Preferably there are from 20 to 100 grooves 16. In a preferred embodiment there are 80 grooves. Each groove 16 may be from 0.01 to 10 mm wide. Ideally each groove is 0.4mm wide. Walls 22 are present on each side of each groove 16. The walls 22 help to define the grooves 16. The walls 22 are preferably from 0.01 mm to 10mm wide. Preferably the walls 22 are 0.6 mm wide. In a particularly preferred embodiment the walls 22 are wider than the grooves 16 as this helps to increase the thermal mass of the heating plate 10. The heating plate 10 is preferably from 20mm to 200mm in length. Ideally the heating plate 10 is 90mm in length.

The heating plate 10 can be manufactured using any suitable method. The layer 20 may be formed in one piece and the walls may then be added to the layer 20 to form the heating plate 10. Alternatively the whole heating plate 10 may be formed in one piece and may therefore be monolithic.

Suitable methods of manufacture include the use of extrusion, casting, wire cutting, computer numerical control machining (CNC), laser cutting, water jets, electro discharge machining (EDM), precision elecro chemical machining (PECM) and additive manufacture.

A second embodiment of the heating plate 10 can be seen in Figures 8 to 10. The heating plate 10 in these figures has the same basic structure as in the first embodiment but it has a few additional features.
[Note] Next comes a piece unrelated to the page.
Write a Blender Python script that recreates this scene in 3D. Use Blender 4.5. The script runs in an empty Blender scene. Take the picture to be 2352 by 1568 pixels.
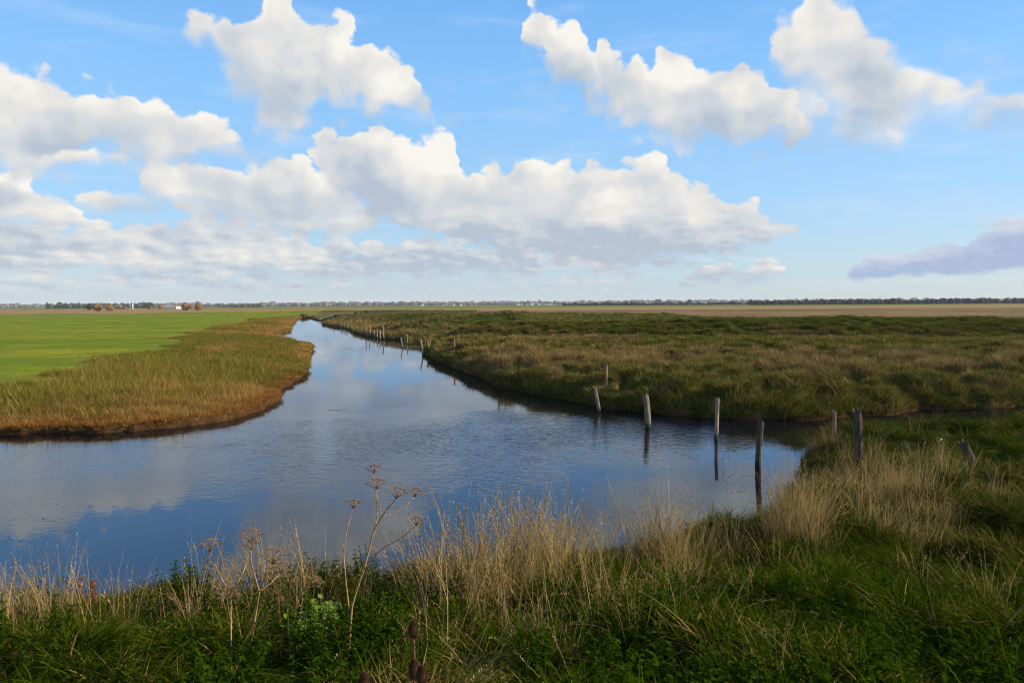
import bpy, bmesh, math, random
import numpy as np
from mathutils import Vector, Matrix, Euler

# ------------------------------------------------------------------ camera, sky, sun, exposure
scene = bpy.context.scene
COL = scene.collection
EYE = 4.0
W, H, F = 2352.0, 1568.0, 1568.0          # photograph frame in working pixels, 24 mm lens on a 36 mm sensor
HORIZON = 699.0
PITCH = math.atan((H / 2 - HORIZON) / F)
CAMROT = Euler((math.radians(90) - PITCH, 0, 0)).to_matrix() @ Matrix.Rotation(math.radians(-0.35), 3, 'Z')
cam_data = bpy.data.cameras.new('camera')
cam_data.sensor_width = 36; cam_data.lens = 24
cam_data.clip_start = 0.05; cam_data.clip_end = 20000
cam = bpy.data.objects.new('camera', cam_data)
cam.matrix_world = Matrix.Translation((0, 0, EYE)) @ CAMROT.to_4x4()
COL.objects.link(cam); scene.camera = cam

def ray(px, py):
    return (CAMROT @ Vector(((px - W / 2) / F, (H / 2 - py) / F, -1.0))).normalized()
def gp(px, py, z=0.0):
    """point of the level z seen at a place of the photograph"""
    d = ray(px, py)
    if d.z > -1e-4: d.z = -1e-4
    t = (z - EYE) / d.z
    return Vector((d.x * t, d.y * t, z))
def at_depth(px, py, Y):
    d = ray(px, py); t = Y / d.y
    return Vector((d.x * t, Y, EYE + d.z * t))
def azel(px, py):
    d = ray(px, py)
    return math.atan2(d.x, d.y), math.asin(d.z)

SUN_AZ, SUN_EL = math.radians(88), math.radians(21)
scene.view_settings.view_transform = 'Standard'
scene.view_settings.look = 'None'
scene.view_settings.exposure = 0.75
scene.view_settings.gamma = 1.0
sun_data = bpy.data.lights.new('sun', 'SUN')
sun_data.energy = 5.0; sun_data.angle = math.radians(0.5); sun_data.color = (1.0, 0.83, 0.60)
sun = bpy.data.objects.new('sun', sun_data); COL.objects.link(sun)
sd_ = Vector((math.sin(SUN_AZ) * math.cos(SUN_EL), math.cos(SUN_AZ) * math.cos(SUN_EL), math.sin(SUN_EL)))
sun.rotation_euler = sd_.to_track_quat('Z', 'Y').to_euler()
scene.cycles.max_bounces = 6
scene.cycles.transparent_max_bounces = 4
scene.cycles.volume_bounces = 0
scene.cycles.filter_width = 1.15

class NT:
    """small helper to write node trees"""
    def __init__(s, tree): s.t = tree; s.n = tree.nodes; s.l = tree.links
    def put(s, sock, v):
        if v is None: return
        if isinstance(v, bpy.types.NodeSocket): s.l.new(v, sock)
        else:
            if isinstance(v, (tuple, list)) and len(v) == 3 and sock.type == 'RGBA': v = (*v, 1)
            sock.default_value = v
    def node(s, typ, ins=None, out=0, **props):
        n = s.n.new(typ)
        for k, v in props.items(): setattr(n, k, v)
        for k, v in (ins or {}).items(): s.put(n.inputs[k], v)
        return n.outputs[out] if out is not None else n
    def m(s, op, a, b=None, c=None, clamp=False):
        n = s.n.new('ShaderNodeMath'); n.operation = op; n.use_clamp = clamp
        s.put(n.inputs[0], a); s.put(n.inputs[1], b); s.put(n.inputs[2], c)
        return n.outputs[0]
    def vm(s, op, a, b=None, out=0):
        n = s.n.new('ShaderNodeVectorMath'); n.operation = op
        s.put(n.inputs[0], a); s.put(n.inputs[1], b)
        return n.outputs[out]
    def mr(s, v, a, b, c=0.0, d=1.0, smooth=True):
        n = s.n.new('ShaderNodeMapRange'); n.interpolation_type = 'SMOOTHSTEP' if smooth else 'LINEAR'
        for i, q in enumerate((v, a, b, c, d)): s.put(n.inputs[i], q)
        return n.outputs[0]
    def mix(s, f, a, b, blend='MIX'):
        n = s.n.new('ShaderNodeMix'); n.data_type = 'RGBA'; n.blend_type = blend
        s.put(n.inputs[0], f); s.put(n.inputs[6], a); s.put(n.inputs[7], b)
        return n.outputs[2]
    def noise(s, vec, scale, detail=4, rough=0.5, dist=0.0, out=0):
        n = s.n.new('ShaderNodeTexNoise')
        s.put(n.inputs['Vector'], vec); s.put(n.inputs['Scale'], scale)
        n.inputs['Detail'].default_value = detail; n.inputs['Roughness'].default_value = rough
        n.inputs['Distortion'].default_value = dist
        return n.outputs[out]
    def xyz(s, x, y, z=0.0):
        n = s.n.new('ShaderNodeCombineXYZ')
        for i, q in enumerate((x, y, z)): s.put(n.inputs[i], q)
        return n.outputs[0]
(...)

In Figure 9 it can be seen that a first channel 24 runs along the length of the side of the heating plate 10. A first channel 24 is preferably arranged on both sides of the heating plate 10. The first channel 24 is bounded by a first protruding wall 26 which runs parallel to the hair contacting surface 12 and a second protruding wall 28 which runs parallel to the first protruding wall. The first protruding wall 26 on each side can be seen in the plan view shown in Figure 8. The first channel 24 on each side of the heating plate 10 is arranged to house a first strip of material 30. The first strip of material 30 preferably has a lower shore value than the remainder of the heating plate 10. The first strip of material 30 can be seen in Figure 13. It can be seen in Figure 13 that the first strip of material 30 protrudes slightly from the first channel 24 such that the top of the first strip of material 30 is level with the hair contacting surface 12 of the heating plate 10. This first strip of material 30 can therefore act as a smooth, soft edge to the hair contacting surface 12. This may help to protect a user during use of the hair straightener 1 as the edge will be softer than the remainder of the hair contacting surface 12.
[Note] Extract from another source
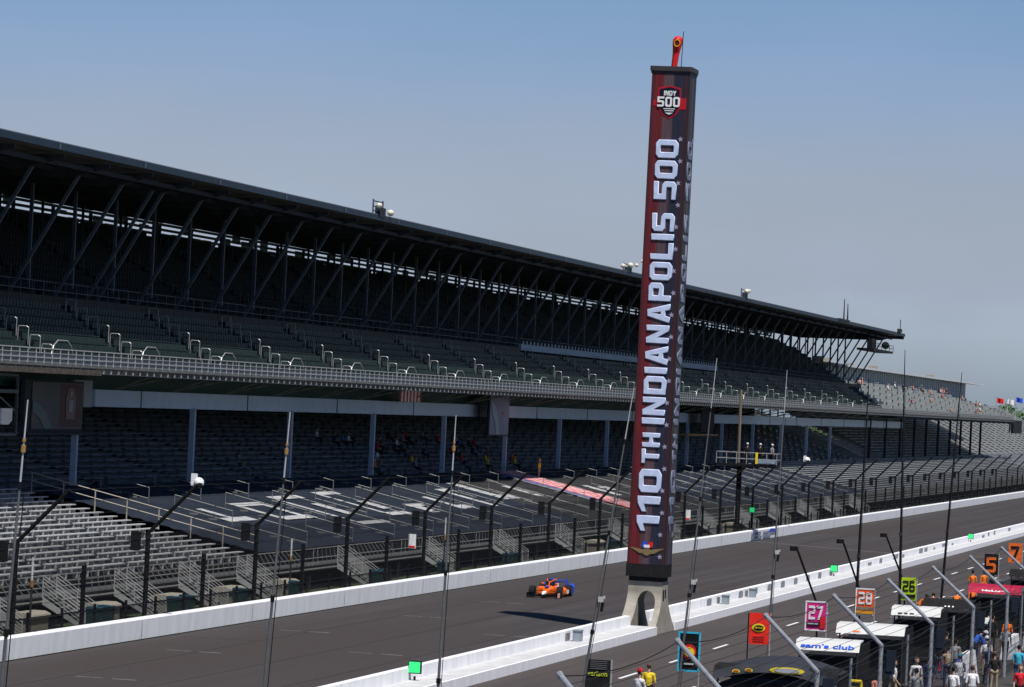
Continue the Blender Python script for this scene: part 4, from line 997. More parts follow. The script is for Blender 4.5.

In Figure 9 it can be seen that a second channel 32 runs along the length of the side of the heating plate 10. A second channel 32 is preferably arranged on both sides of the heating plate 10. The second channel 32 is bounded by the second protruding wall 28 and a third protruding wall 34 which runs parallel to the first 26 and second 28 protruding walls. The second channel 32 on each side of the heating plate 10 is arranged to house a resilient member 36. The resilient member 36 is also preferably less conductive than the heating plate 10. Ideally the resilient member 36 is formed from silicone rubber. The resilient member 36 is preferably in the form of a strip of material which runs the length of the second channel 32. The resilient member 36 may alternatively may be formed from one or more springs arranged along the length of the second channel 32. The resilient member 36 acts to allow the heating plate 10 to flex when pressure is applied to the hair contacting surface 12, for example when hair to be straightened is clamped between the first and second arms 2, 4 of the hair straightener 1. The resilient member 36 in the form of a strip of material can be seen in Figure 13.
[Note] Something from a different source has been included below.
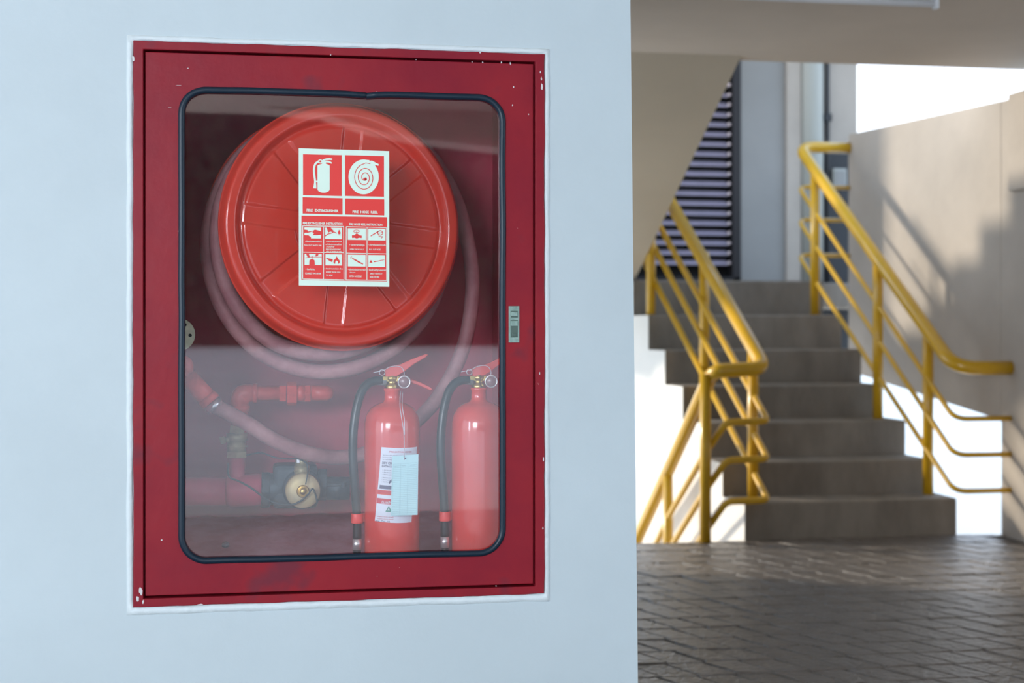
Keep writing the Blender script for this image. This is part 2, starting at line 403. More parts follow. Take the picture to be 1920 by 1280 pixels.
# white painted side of the flight
pf = [(VS+.002, -1.6), (VS+.002, SZ[0]-.004)]
for i in range(1, 7): pf += [(VS+T*i, SZ[i-1]-.004), (VS+T*i, SZ[i]-.004)]
pf += [(8.60, SZ[6]-.004), (8.60, 0.84), (7.466, 0.286), (8.60, 0.18), (8.60, -1.6)]
sw = MB(); sw.prism([(uleft(a), a, b) for a, b in pf], (.004, 0, 0))
world_child(sw.build('side_face', 'stair_white'), stairs)
# lower flight going down under the upper one
low = empty('lower_flight', (1.6, VS, 0)); tag(low, 'concrete flight going down left of the stairs', kind='structure')
for i in range(7):
    world_child(MB().box(0.95, 2.12, VS+T*i, VS+T*(i+1)+.02, -.18*(i+1)-.2, -.18*(i+1)).build('step', 'concrete', bevel=.01), low)
world_child(MB().box(0.95, 3.5, VS+T*7, VB, -1.6, -1.42).build('landing', 'concrete'), low)
# yard around the building
yd = MB().box(-60, 60, -80, -2.05, -.5, -.16).box(3.70, 60, -2.9, 60, -.5, -.16).box(-60, -4.2, -2.9, 60, -.5, -.16).box(-4.2, 3.7, 9.5, 60, -.5, -.16)
yd.box(-4.2, 0.9, 6.2, 9.5, -.5, -.16)
tag(yd.build('ground_yard', 'ground'), 'bright pale concrete yard outside', kind='structure')
# hedge across the yard (shows as the dark band mirrored in the pane)
hd = MB(); rh = random.Random(5)
hd.box(-22, 70, -74, -70, -.16, 12.5)
for _ in range(5200):
    x = rh.uniform(-23, 71); z = rh.uniform(0, 13.2); y = -70+rh.uniform(0, 1)
    a = Vector((rh.uniform(-1, 1), rh.uniform(-.4, .4), rh.uniform(-1, 1))).normalized()*.75
    b = a.cross(Vector((rh.uniform(-.4, .4), 1, rh.uniform(-.4, .4)))).normalized()*.42; c = Vector((x, y, z))
    hd.add([c-a, c+b, c+a, c-b], [(0, 1, 2, 3)])
tag(hd.build('hedge', 'hedge', recalc=False), 'tall dark hedge across the yard behind the viewer', 'hedge', kind='stuff')

# ------------------------------------------------------------------ fire cabinet
cab = empty('fire_cabinet', (0.1575, V0, 0)); tag(cab, 'red recessed fire hose cabinet with glazed door in the pale blue wall', 'cabinet')
def cabpart(o): return world_child(o, cab)
DU0, DU1, DZ0, DZ1 = -0.2275, 0.5427, 0.4945, 1.5555
NF = 60
fo = rect_loop(FU0, FU1, FZ0, FZ1, NF, 21, .0011, V0-.006)
fi = []
Lr = [(DU0-.0035, DZ0-.0045), (DU1+.003, DZ0-.0045), (DU1+.003, DZ1+.004), (DU0-.0035, DZ1+.004)]
for k in range(4):
    a, b = Lr[k], Lr[(k+1) % 4]
    for i in range(NF): t = i/NF; fi.append(Vector((a[0]+(b[0]-a[0])*t, V0-.006, a[1]+(b[1]-a[1])*t)))
frm = cabpart(MB().ring(fo, fi, (0, .035, 0)).build('frame', 'frame_red', bevel=.0015))
# body sheet: back, sides, top
D = 0.552; bx = MB()
bx.box(DU0-.004, DU1+.004, V0+D, V0+D+.006, .46, 1.575)
bx.box(DU0-.010, DU0-.004, V0+.03, V0+D+.006, .46, 1.575); bx.box(DU1+.004, DU1+.010, V0+.03, V0+D+.006, .46, 1.575)
bx.box(DU0-.010, DU1+.010, V0+.03, V0+D+.006, 1.569, 1.575); bx.box(DU0-.010, DU1+.010, V0+.03, V0+D+.006, .455, .462)
cabpart(bx.build('body', 'inner_red'))
# rough mortar bed, rising to the back
fb = MB(); rf = random.Random(9); nu, nv = 40, 26; vs = []; fs = []
for j in range(nv+1):
    for i in range(nu+1):
        v = V0+.035+(D-.036)*j/nv; t = max(0, min(1, (v-V0-.17)/.30)); t = t*t*(3-2*t)
        vs.append((DU0-.003+(DU1-DU0+.006)*i/nu, v, .500+.074*t+(rf.uniform(-.004, .004) if t > 0 else 0)))
for j in range(nv):
    for i in range(nu): k = j*(nu+1)+i; fs.append((k, k+1, k+nu+2, k+nu+1))
fb.add(vs, fs, True); cabpart(fb.build('mortar_bed', 'inner_floor', recalc=False))
# door leaf: ring between rectangle and rounded opening
GU0, GU1, GZ0, GZ1, GR = -0.1595, 0.4800, 0.5590, 1.4860, 0.050
cx, cz = (DU0+DU1)/2, (DZ0+DZ1)/2
def rounded(u0, u1, z0, z1, r, n=14):
    out = []
    for (px, pz, a0) in ((u1-r, z0+r, -pi/2), (u1-r, z1-r, 0), (u0+r, z1-r, pi/2), (u0+r, z0+r, pi)):
        for k in range(n+1): a = a0+pi/2*k/n; out.append((px+r*cos(a), pz+r*sin(a)))
    return out
inn = rounded(GU0, GU1, GZ0, GZ1, GR)
out = []
for k, (a, b) in enumerate(inn):
    c = k//15; i = k % 15
    cor = [(DU1, DZ0), (DU1, DZ1), (DU0, DZ1), (DU0, DZ0)][c]
    st_ = [(GU1-GR, DZ0), (DU1, GZ1-GR), (GU0+GR, DZ1), (DU0, GZ0+GR)][c]; en = [(DU1, GZ0+GR), (GU1-GR, DZ1), (DU0, GZ1-GR), (GU0+GR, DZ0)][c]
    if i <= 7: t = i/7; out.append((st_[0]+(cor[0]-st_[0])*t, st_[1]+(cor[1]-st_[1])*t))
    else: t = (i-7)/7; out.append((cor[0]+(en[0]-cor[0])*t, cor[1]+(en[1]-cor[1])*t))
VD = V0-.001
door = cabpart(MB().ring([(a, VD, b) for a, b in out], [(a, VD, b) for a, b in inn], (0, .022, 0)).build('door', 'frame_red', bevel=.0015))
def doorpart(o):
    o.parent = door; o.matrix_parent_inverse = Matrix.Identity(4); return o
def dp(mb, name, m, bevel=0):
    return doorpart(mb.build(name, m, bevel=bevel))
gp = rounded(GU0-.004, GU1+.004, GZ0-.004, GZ1+.004, GR+.002)
VG = VD+.007
pane = MB().flat([(a, VG, b) for a, b in gp]); dp(pane, 'glass_pane', 'glass')
# gasket: rubber bead following the opening, slightly wavy, joint at the top
gk = rounded(GU0+.001, GU1-.001, GZ0+.001, GZ1-.001, GR-.001, 14)
loop = []
for k in range(len(gk)):
    a, b = Vector((gk[k][0], 0, gk[k][1])), Vector((gk[(k+1) % len(gk)][0], 0, gk[(k+1) % len(gk)][1]))
    m_ = max(1, int((b-a).length/.02))
    for i in range(m_): loop.append(a+(b-a)*i/m_)
nz_ = noise1(len(loop), .0011, 31, 4); cen = Vector((cx, 0, cz))
js = min(range(len(loop)), key=lambda i: (loop[i]-Vector((.212, 0, GZ1))).length)
lp = []
for i in range(len(loop)):
    p = loop[i]; q = (cen-p).normalized(); e = .003*max(0, 1-abs(i-js)/2.2)
    lp.append(p+q*(nz_[i]+e)+Vector((0, VD+.0008, 0)))
lp = lp[js:]+lp[:js]; gm = MB(); gm.tube(lp+[lp[0]+Vector((.0006, 0, -.0012))], .0066, 12)
dp(gm, 'gasket', 'gasket')
# lock plate
L0 = onv(953.5, 573.5, VD); L1 = onv(973.5, 642, VD)
def LK(a, b): return (L0.x+(L1.x-L0.x)*a, L0.z+(L1.z-L0.z)*b)
def lkbox(a0, a1, b0, b1, y0, y1, name, m, parent):
    p, q = LK(a0, b0), LK(a1, b1); o = MB().box(p[0], q[0], VD-y0, VD-y1, q[1], p[1]).build(name, m, bevel=.0008)
    o.parent = parent; return o
lk = lkbox(0, 1, 0, 1, .0022, -.002, 'lock_plate', 'steel', door); lk['label'] = 'zinc grey flush lock plate'
cabs_extra = [('latch_button', (.25, .82, .16, .28), .0045, 'steel'), ('latch_slot', (.18, .85, .13, .32), .0026, 'steel_dark'), ('pull_recess', (.16, .86, .38, .86), .0026, 'steel_dark'), ('pull_tab', (.2, .84, .40, .55), .0045, 'steel'), ('keyhole_boss', (.34, .70, .74, .84), .0042, 'steel_dark')]
# bake lock details into one sub-part mesh each is a fourth level, so join them in the plate's neighbours under the door
for nm, (a0, a1, b0, b1), h, m in cabs_extra: lkbox(a0, a1, b0, b1, h, .001, nm, m, door)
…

From Figures 10 and 13 to 15 it can be seen that an elongate recess 38 is formed in the opposed surface 14 of the heating plate 10. This elongate recess 38 extends the full length (L) of the heating plate 10 and is bordered on its two long sides by a fourth 42 and a fifth 44 protruding wall.

In Figures 13 to 16 it can be seen that a heater 46 is located in the elongate recess 38 such that it is pressed against the opposed surface 14 of the heating plate 10. The heating plate 10 and heater 46 are mounted on a plate carrier 48. A resilient member, for example one or more springs 50 are mounted inside the plate carrier 48. The spring(s) 50 act to push the heater 46 against the opposed surface 14 of the heating plate 10. A first end 52 of the spring(s) 50 contacts the inner surface 54 of the plate carrier 48 and a second end 56 of the spring(s) 50 contact the heater 46. The aim is to maximise the amount of contact between the heater 46 and the opposed surface 14 of the heating plate 10.

The plate carrier 48 can be seen in more detail in Figures 11 to 17. The plate carrier 48 has an elongate lower wall 58 and a pair of elongate side walls 60 which extend upwardly from each side of the elongate lower wall 58. The elongate side walls 60 then turn towards the centre of the plate carrier 48 running parallel to the elongate lower wall 58 to provide first runners 62. These first runners 62 can engage with corresponding second runners 64 which are located on the free ends of the fourth and fifth protruding walls 42, 44. These first and second runners 62, 64 run the length (L) of the heating plate 10 and the plate carrier 48 and allow the heating plate 10 to be slid into position on the plate carrier 48 during construction. It can be seen that the second runners 64 are located underneath the first runners 62. This means that the heating plate 10, or a portion of it, can be moved toward the lower wall 58 against the action of the spring(s) 50 and the resilient members 36, if pressure is applied to the hair contacting surface 12 of the heating plate 10.

It can be seen in Figures 11, 12, 14 and 16 that the plate carrier 48 further comprises a pair of tabs 66 which are protrude outwardly from the lower wall 58 of the plate carrier 48. These tabs 66 are designed to engage with the arms 2, 4 of the hair straightener. Figures 3 and 4 show a pair of plate carriers 48 engaged in position on the hair straightener 1. One plate carrier 48 is engaged on the first arm 2 and one plate carrier 48 is engaged on the second arm 4. The tabs 66 engage on the arms 2, 4 behind forward retaining means 68 and rearward retaining means 70 located on the arms 2, 4 of the hair straightener 1. Each arm 2, 4 also has a plurality of resilient supports 72 which are located between the lower walls 58 of the plate carriers 48 and the inner wall 74 of the arms 2,4. These resilient supports 72 may be made of a resilient material for example silicone rubber or they may be in the form of springs. The resilient supports 72 allow the plate carriers 48 to move slightly if subjected to pressure. This means that in addition to the heating plates 10 being able to flex under pressure, they may also move as one piece towards the inner wall 74 of the arms 2, 4.